The isolated switch circuit is insensitive to CTR because you only need to get enough current at the output to pull the FET's gate up against that pulldown resistor. Since the resistor is 15kΩ, it'll only take 800μA to get the gate all the way up to 12V (less the opto's VCE). With something like 17mA of forward current you need a CTR of only ~21% for it to work. Actually lower CTRs will work as well, depending on the threshold voltage of that FET and how much Rds you're willing to tolerate. Higher CTRs won't hurt anything, because the opto can't pull the gate up higher than the supply voltage. So it hardly matters what the precise CTR is. Higher CTRs can switch the FET on somewhat faster, but turnoff will be determined by the pulldown resistor regardless--and if you cared about switching speed you wouldn't be using this circuit anyway. This generally holds for all digital applications of optocouplers, it's pretty easy to design a circuit that works across the whole CTR range when it only needs to count to one.
Analog applications, as others have noted, require some sort of feedback. There are (or used to be?) some optocouplers that have one LED and two phototransistors in the same package that are designed for general-purpose analog isolation. The idea is that you'll get about the same output current from both phototransistors for a given input current, so you can use one of them as feedback on the sending side to adjust the LED drive current to ensure the signal on the other one is what you want. In practice the matching isn't necessarily great, though, so it's hard to get any degree of accuracy out of them.

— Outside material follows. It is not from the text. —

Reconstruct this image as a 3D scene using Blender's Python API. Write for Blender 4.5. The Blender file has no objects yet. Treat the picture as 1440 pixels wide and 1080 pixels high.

One one project I tried setting an input threshold on the transistor side of an AC-input optocoupler, which is sort of the inverse of the above with two LEDs and one phototransistor, but even on those the CTR could be significantly different between the two polarities. Which polarity had the higher CTR varied between specimens, so it wasn't even just the construction (like one LED having slightly worse optical coupling to the phototransistor) that caused that difference.